Consider the sequence of ring maps $\Bbb Z\to \Bbb Z[\sqrt{-3}] \to \Bbb Z[\frac{1+\sqrt{-3}}{2}]$. This gives a corresponding sequence of maps of spectra $\def\Spec{\operatorname{Spec}}\Spec \Bbb Z[\frac{1+\sqrt{-3}}{2}] \to \Spec \Bbb Z[\sqrt{-3}] \to \Spec \Bbb Z$. Over the open set $D(2)$ the first map of spectra is an isomorphism because it's the map $\Bbb Z[\sqrt{-3},\frac12]\to\Bbb Z[\frac{1+\sqrt{-3}}{2},\frac12]$ on rings. This means the only possible funny business is happening over the point $(2)\in\Spec \Bbb Z$.

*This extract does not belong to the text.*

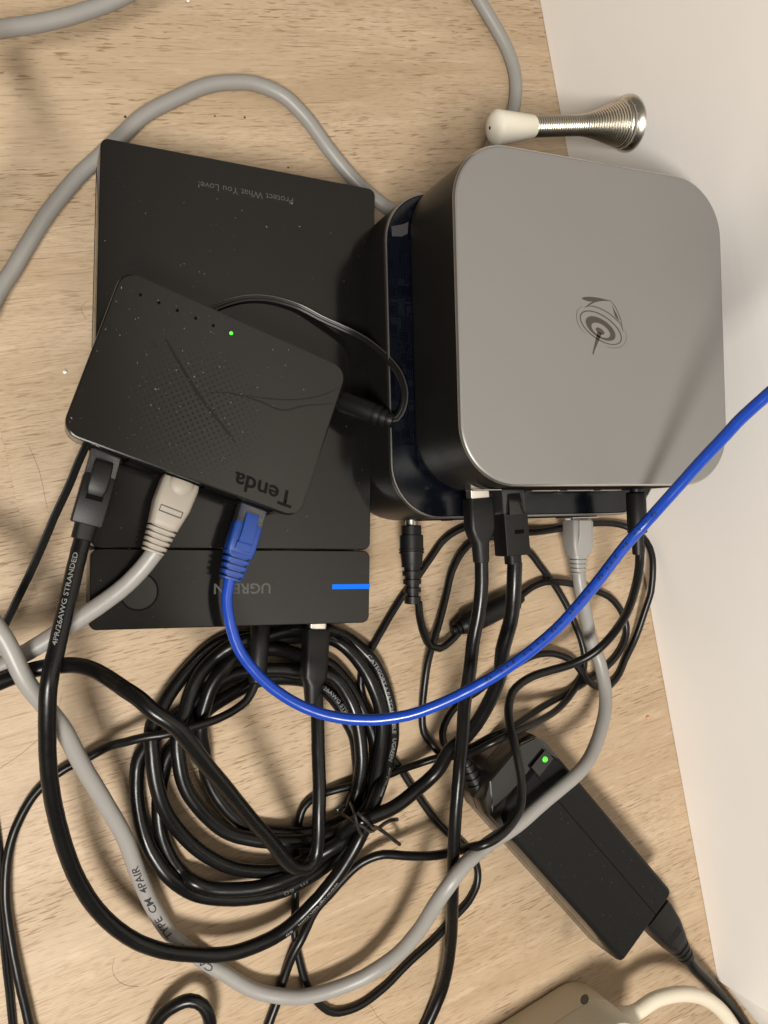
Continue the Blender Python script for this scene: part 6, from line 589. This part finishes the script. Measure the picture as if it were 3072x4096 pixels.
o = obj('indicator_light', lathe([(.9, .01), (.85, .7), (.55, 1.25), (0, 1.45), (-.6, 1.45)], 18), M['led_green'], brick); o.location = (-51.1*MM, 16.6*MM, 32.1*MM); o.rotation_euler = (PI/2, 0, 0)
o.rotation_euler = (PI/2, 0, 0)
obj('mains_inlet', box(67.0, 67.9, -9, 9, 7, 24, .2), M['hole'], brick)
sr = obj('strain_relief', lathe([(y_, r_*1.15) for y_, r_ in [(0, 4.9), (3.5, 4.8)] + [q for k in range(4) for q in ((3.6+k*3.6, 4.7-k*.35), (5.6+k*3.6, 4.6-k*.35), (5.7+k*3.6, 3.7-k*.3), (7.1+k*3.6, 3.6-k*.3))] + [(18.2, 3.1), (19.5, 2.6), (19.6, .1)]], 20), M['rubber'], brick)
sr.location = (-0.0587, -0.0166, .0165); sr.rotation_euler = (0, 0, 1.3252)
# mains lead
t, P, r = cable('mains_cable', 'black mains lead plugged into the lower end of the power brick', 'mains', M['cable'], 14)
bo = part_from(t, 'plug', yloft([(-2, 19, 15, 2), (2, 19.6, 15.5, 2.4), (15, 18.2, 15, 3), (21, 16.6, 14, 4), (26, 15.2, 13, 4.5), (27, 14.6, 12.6, 4.5)] + [q for k in range(3) for q in ((27.2+k*4.2, 14.0-k*1.6, 12.4-k*.9, 4.2), (30.2+k*4.2, 13.2-k*1.6, 11.8-k*.9, 4.2), (30.4+k*4.2, 10.8-k*1.2, 9.6-k*.8, 3.4), (31.2+k*4.2, 10.6-k*1.2, 9.5-k*.8, 3.4))] + [(40, 10, 9.5, 4), (43.5, 9, 8.8, 4)]), M['rubber'], (300.2, -260.0, 15.5), -2.5918, -0.049)
for k in range(3): o = obj('grip_ridge', box(-5, 5, 15.2 + k*1.8, 16.0 + k*1.8, 6.6, 7.7 - k*.15, .15), M['rubber'], bo)

# ------------------------------------------------------------------ cream extension socket block
ST = thing('extension_socket', 'cream plastic extension socket block with a screw hole, at the bottom edge', 'extension lead', (257.9, -310.3, 0), R(9.2))
def stad(z, i):
    out = []; h = 22 - i
    for a in range(-90, 91, 10): out.append((-12 + h*.95*math.cos(R(a)), h*math.sin(R(a)), z))
    return out + [(-190, h, z), (-190, -h, z)]
bm = bmesh.new(); loft(bm, [stad(z, i) for z, i in ((.4, 1.2), (2, .2), (22, 0), (22.3, .5), (22.9, .5), (23.2, 0), (40, .6), (43.5, 1.4), (44.8, 3.0), (45.2, 5.0))])
obj('housing', bm, M['cream'], ST)
bm = bmesh.new(); loft(bm, [[(x, y, z) for x, y in ring_rr(166 - 2*i, 34 - 2*i, 1.2, 3)] for z, i in ((44.9, 0), (45.55, .15), (45.7, .5))])
o = obj('face_plate', bm, M['cream'], ST); o.location = (-.106, 0, 0)
bm = lathe([(0, .01), (0, 2.5), (-.3, 2.55)], 20); o = obj('screw_hole', bm, M['hole_brown'], ST); o.rotation_euler = (PI/2, 0, 0); o.location = (-0.0219, 0.0433, .0454)
bm = lathe([(-2, 7.4), (2, 7.0), (2.1, 6.2), (4.6, 5.6), (4.7, 4.4)], 24)
o = obj('cord_collar', bm, M['creamcord'], ST); o.location = (.0085, .003, .026); o.rotation_euler = (0, 0, -PI/2)
r, s = CABLE['cream']; obj_c = obj('cord', tube(P3(s), r, 16), M['creamcord'], ST); obj_c.matrix_parent_inverse = ST.matrix_basis.inverted()
bpy.context.view_layer.update()

# ------------------------------------------------------------------ spring doorstop screwed to the skirting board
ds = thing('doorstop', 'spring doorstop with a white rubber tip sticking out of the skirting board', 'doorstop', (321.1, 172.7, 51.5), math.atan2(WN.y, WN.x) - PI/2)
obj('mounting_plate', lathe([(0, 14.3), (1.6, 14.5), (3.2, 13.9), (5.6, 11.9), (6.0, 11.2), (5.4, 10.2)], 40), M['chrome'], ds)
turns, pts = 42, []
def spr(y): 
    t = min(max((y - 4) / 32.0, 0), 1); t = t*t*(3-2*t); return 11.8 + (4.5 - 11.8) * (t ** .75)
nst = turns * 16
for k in range(nst + 1):
    f = k / nst; yy = 4.6 + 59.4 * f; rr = spr(yy); a = 2*PI*turns*f
    pts.append(Vector((rr*math.cos(a), yy, rr*math.sin(a))))
obj('spring', tube(pts, .70, 7), M['chrome'], ds)
obj('core', lathe([(2, 11.2)] + [(y, spr(y) - 1.0) for y in range(4, 64, 3)] + [(64, .1)], 24), M['hole'], ds)
tp = obj('rubber_tip', lathe([(62.2, .1), (62.2, 5.1), (62.9, 5.5), (83.2, 8.3), (84.0, 8.3), (84.5, 7.9), (85.8, 6.9), (86.9, 5.0), (87.6, 2.6), (87.8, .9), (86.9, .7), (86.8, .05)], 36), M['tip'], ds)
obj('tip_hole', lathe([(87.75, .85), (87.8, .01)], 12), M['hole'], tp)

# ------------------------------------------------------------------ small things on the floor
for q, lab in ((P2('13.7,-195.5 12.2,-200.2 13.3,-205.5 16.9,-209.6 22.3,-212.2'), 'loose curved hair on the bare floor below the grey cable'),
          (P2('-21.2,-99.4 -13.2,-95.9 -4.8,-90.9'), 'straight hair on the floor left of the thick black network cable'),
          (P2('7.4,-73.5 6.4,-76.5 5.2,-79.7'), 'very short hair beside the crossing of grey and black cables'),
          (P2('8.5,38.1 11.3,26.4 12.4,9.7'), 'long thin hair on the floor left of the switch plugs'),
          (P2('42.4,101.5 38.5,98 40,92.7'), 'curled hair peeping out beside the enclosure edge'),
          (P2('130.5,-260.1 134.2,-269.2 137.9,-273.8'), 'pale hair on the floor below the lowest bend of grey cable')):
    P = spline([Vector((x, y, .12)) for x, y in q], 6)
    tag(obj('hair', tube(P, .05, 5), M['hair']), lab, 'hair', 'loose hairs on the floor')
def crumb(x, y, s, m, label, z=0.0):
    bm = bmesh.new(); bmesh.ops.create_icosphere(bm, subdivisions=1, radius=s*MM)
    for v in bm.verts: v.co = Vector((v.co.x * random.uniform(.7, 1.3), v.co.y * random.uniform(.6, 1.2), v.co.z * random.uniform(.5, .9)))
    o = obj('crumb', bm, m, None, smooth=False); o.location = Vector((x, y, z + s*.55)) * MM; return tag(o, label, 'crumb', 'crumbs on the floor')
crumb(27.7, 69.4, 1.1, M['white_bit'], 'white chip on the floor left of the enclosure'); crumb(106.7, 243.1, .8, M['white_bit'], 'tiny white crumb at the top edge of the floor')
crumb(326.3, -157, 1.3, M['orange_bit'], 'orange flake on the floor near the skirting board')
for x, y, s, lab in ((69.7, 185.8, .75, 'dark speck outside the arch of grey cable'), (112.3, 188.5, .5, 'dark speck under the middle of the grey cable arch'), (127.1, 188.7, .55, 'dark speck under the right half of the grey cable arch'), (146.2, 164.7, .55, 'dark speck behind the enclosure next to its top edge')):
    crumb(x, y, s, M['dark_bit'], lab)
# pale dust lying on the flat black lids
bm = bmesh.new()
def fleck(parent_xy, rz, z, x, y, s, ln=1.0):
    wx, wy = local_xy(parent_xy, rz, x, y); a = random.uniform(0, PI)
    v = [bm.verts.new(Vector((wx + s*ln*math.cos(a+k)*(1 if i % 2 == 0 else .5/ln), wy + s*ln*math.sin(a+k)*(1 if i % 2 == 0 else .5/ln), z + .05)) * MM) for i, k in enumerate((0, PI/2, PI, 3*PI/2))]
    top = bm.verts.new(Vector((wx, wy, z + .05 + s*.5)) * MM)
    for i in range(4): bm.faces.new((v[i], v[(i+1) % 4], top))
for k in range(170):
    x = random.uniform(-60, 60); y = random.uniform(-100, 100)
    if random.random() < .35 and x > 20: continue
    lx, ly = local_xy((97.9, 48.9), DR, x, y); dx, dy = lx - 79.1, ly - 44.5
    c, s_ = math.cos(-SW), math.sin(-SW); ux, uy = c*dx - s_*dy, s_*dx + c*dy
    if abs(ux) < 51 and abs(uy) < 36: continue
    fleck((97.9, 48.9), DR, 36, x, y, random.choice((.10, .12, .13, .15, .24)), random.choice((1, 1, 1, 2.5)))
for k in range(120):
    fleck(SC, SW, 62, min(48, max(-48, random.gauss(-14, 24))), random.uniform(-32, 32), random.choice((.10, .12, .13, .15, .24)), random.choice((1, 1, 1, 2.5)))
for k in range(14): fleck(UC, LR, 106.1, random.uniform(-60, 60), random.uniform(-60, 60), .16)
for k in range(70): fleck((cx, cy), BA, 32.0, random.uniform(-50, 64), random.uniform(-20, 20), random.choice((.1, .12, .2)))
tag(obj('dust', bm, M['dust'], None, smooth=False), 'pale dust specks scattered over the black lids', None, None, 'stuff')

The fiber of the map over $(2)$ is given by tensoring everything with $\Bbb Z/2$, so our sequence of ring maps is $\Bbb Z/(2)\to \Bbb Z[\sqrt{-3}]/(2) \to \Bbb Z[\frac{1+\sqrt{-3}}{2}]/(2)$. Rewriting the latter two as quotients of polynomial rings will make it easier to see what's going on: $\Bbb Z[\sqrt{-3}]=\Bbb Z[t]/(t^2+3)$, while $\Bbb Z[\frac{1+\sqrt{-3}}{2}]=\Bbb Z[u]/(u^2-u+1)$ where the map between the two is by sending $t\mapsto 2u-1$. Modding out by 2 everywhere, our map turns in to $\Bbb F_2[t]/(t^2+1) \to \Bbb F_2[u]/(u^2-u+1)$ by $t\mapsto -1$.

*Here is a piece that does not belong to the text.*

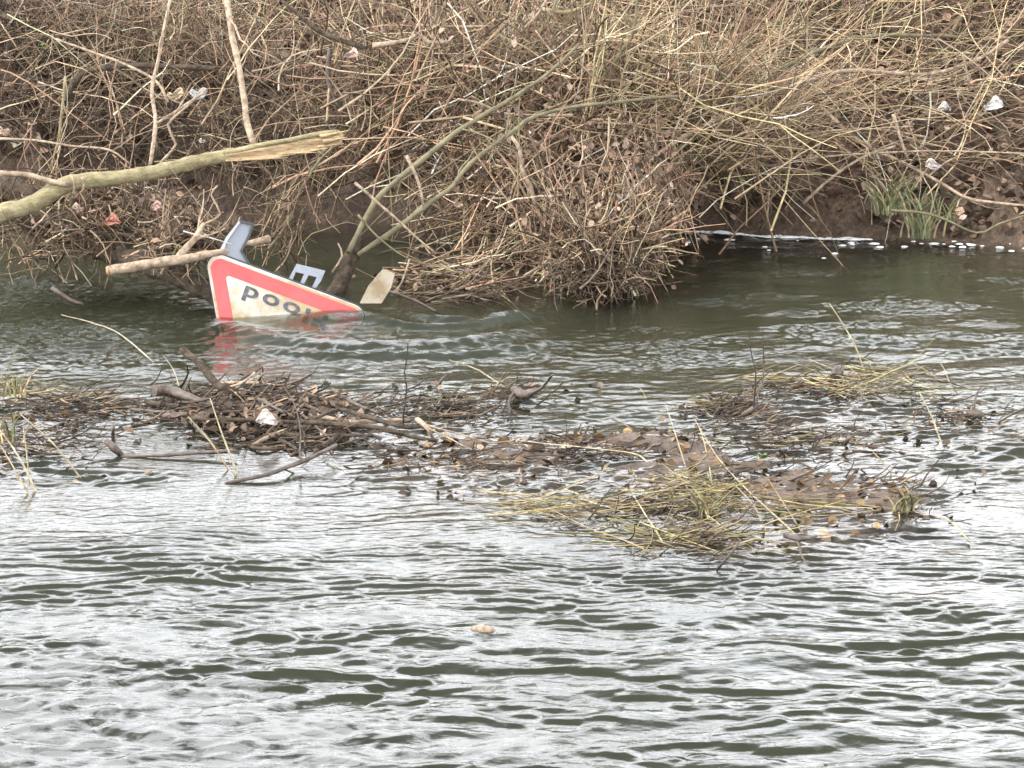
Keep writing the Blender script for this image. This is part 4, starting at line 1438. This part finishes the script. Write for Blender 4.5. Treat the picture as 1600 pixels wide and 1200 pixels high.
def clump(label, px, py, sx_, sy_, n, ang, da, L0, L1, zt, seed, pal=PS, cat='straw clump'):
    """stalks of one clump, ang = heading in the picture plane of the water (degrees, clockwise)"""
    g = np.random.default_rng(seed)
    bt = Batch()
    n = int(n * .95)
    da = da * 1.35
    cx, cy = px + sx_ * g.normal(0, .55, n), py + sy_ * g.normal(0, .55, n)
    P0 = np.array([onw(a, b, 0) for a, b in zip(cx, cy)])
    P0[:, 2] = -.018 + zt * g.random(n)
    a = R(ang) + g.normal(0, R(da), n)
    a += np.where(g.random(n) < .12, 1.2, 0)
    Ln = L0 + (L1 - L0) * g.random(n)
    D_ = np.stack([np.cos(a), -np.sin(a), g.normal(0, .10, n)], -1)
    P0 = P0 - D_ * Ln[:, None] * .5
    P_ = walk(P0, D_, Ln, 6, .05, .0, g, .05)
    P_[:, :, 2] = np.maximum(P_[:, :, 2], -.02)
    bt.add(P_, (.0012 + .0022 * g.random((n, 1))) * np.linspace(1, .5, 6)[None], tint(n, pal, .6, 1.15, g))
    me = raw_mesh('straw_clump', np.concatenate(bt.V), np.concatenate(bt.Q), 4, np.concatenate(bt.C), False, M['straw'])
    o = link('straw_clump', me, None, label, cat, 'straw clumps on the bar')
    rebase(o)


clump('largest yellow straw clump in the brown shallows at right centre', 1080, 785, 80, 26, 150, 25, 45, .08, .35, .09, 61)
clump('tan straw mat trailing to the left of the largest clump', 900, 800, 110, 16, 110, 22, 14, .15, .45, .04, 62)
clump('bright straw band lying in front of the largest clump', 1060, 842, 110, 12, 90, 18, 12, .15, .5, .03, 63)
clump('straw band running right from the largest clump', 1230, 795, 110, 14, 70, 24, 10, .15, .5, .04, 64)
clump('upper right straw clump at the far edge of the bar', 1360, 605, 80, 16, 110, 35, 20, .15, .5, .06, 65)
clump('thin straw row left of the upper right clump', 1235, 592, 70, 6, 40, 8, 10, .15, .4, .02, 66)
clump('brown straw mat in the middle of the bar', 1140, 635, 50, 12, 60, 40, 20, .1, .35, .03, 67, PS * .7)
clump('faint straw strands above the brown shallows', 1200, 690, 130, 12, 50, 25, 10, .15, .5, .01, 68, PS * .8)
clump('short brown straw mat right of the drift pile', 750, 622, 60, 10, 60, 12, 20, .08, .3, .02, 69, PS * .6)
clump('yellow-green clump at the left edge of the bar', 25, 612, 45, 14, 70, 0, 40, .08, .3, .05, 70)
clump('small straw wisp lying right of the left edge clump', 120, 622, 60, 8, 30, 8, 20, .1, .3, .03, 71)
tuft('weed_clump', 1412, 800, 8.35, 34, .15, .9, 'green and brown weed clump standing in the brown shallows', np.vstack([PG, PS[3:]]), 72, cat='weed', wd=.003, root=.018)
tuft('weed_clump', 1100, 808, 8.3, 26, .14, 1.0, 'bright green weed sprig inside the largest straw clump', np.vstack([PG, PS]), 73, cat='weed', wd=.003, root=.018)
tuft('grass_tuft', 12, 618, 10.0, 24, .14, .7, 'yellow-green grass tuft at the far left of the bar', np.vstack([PG, PS]), 74, wd=.003, root=.03)
tuft('grass_tuft', 10, 690, 9.3, 14, .18, .5, 'sparse olive grass tuft behind the straws at the left edge', np.vstack([PG, PS]), 75, wd=.003, root=.03)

The spectra of both of these rings are just single points since they're artinian local rings, but they're non-isomorphic: the former has nilpotents, while the latter is a field. So the map on spectra coming from normalization is a non-isomorphic bijection over $(2)$ and an isomorphism everywhere else.